2019 ECEP Convening, CSEdCon, and the State of Computer Science Education Report

Sunday, September 29, 2019

This month, ECEP co-hosted CSEdCon, a 500-person event in which participants explored K-12 computer science pathways, developed implementation plans for their district or region, learned about CS curriculum offerings, and worked together towards advancing state-level policies. The event, spearheaded by Code.org and in partnership with ECEP and CSTA, was held on Wednesday, September 11, 2019 through Friday, September 13, 2019 in Las Vegas, Nevada. 

Wednesday kicked off with our annual ECEP Alliance Convening. Over 100 ECEP state team members attended sessions specifically related to state-level policy building. The convening goals were threefold. The first goal was to affirm the importance of data collection, research, and measurement as tools for state and national broadening participation in computing (BPC) advocacy; the second goal was to identify and refine goals and action plans for statewide CS education BPC strategies to overcome state-level barriers and utilize resources; and the third goal was to identify and describe supports needed from and contributions to the ECEP community to achieve collective BPC goals.

To achieve the goals, the agenda was ambitious, packing in more interactive sessions than any previous ECEP Alliance Convening.

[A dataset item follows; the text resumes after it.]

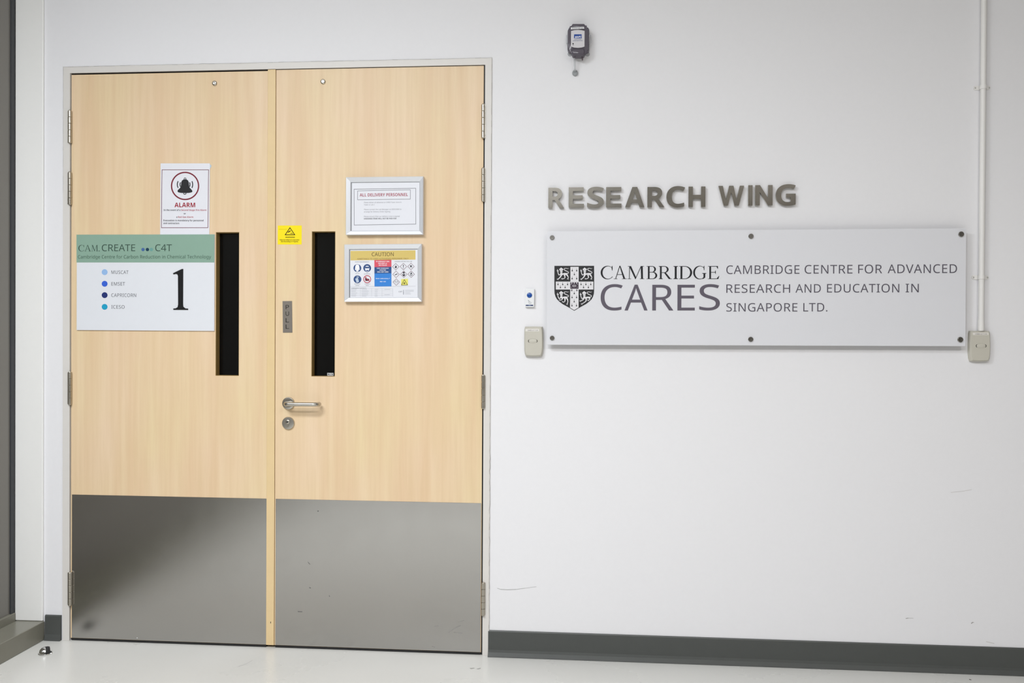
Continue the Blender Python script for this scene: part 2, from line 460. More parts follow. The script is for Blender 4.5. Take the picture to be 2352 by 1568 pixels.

Building on prior years, ECEP teams were asked to develop a slide deck that captured current BPC goals, data showing evidence of progress, and a rank order of current tools and resources that could support their ongoing efforts. 

Thursday and Friday sessions, led by ECEP, Code.org and CSTA leaders and collaborators consisted of workshops and panels. These sessions were designed to share knowledge and resources to advance computer science education in K-16. Additionally, one major highlight was the release of the 2019 State of Computer Science Report, which ECEP was a co-author on this year. This annual report tracks state-level policy changes related to computer science and sheds light on the current inequities in regard to access to computer science education. 

Overall, it was a fantastic event and a pleasure to see so much of our hard work translate into a diverse, energized group of attendees all dedicating their time toward the goal of broadening participation in computing.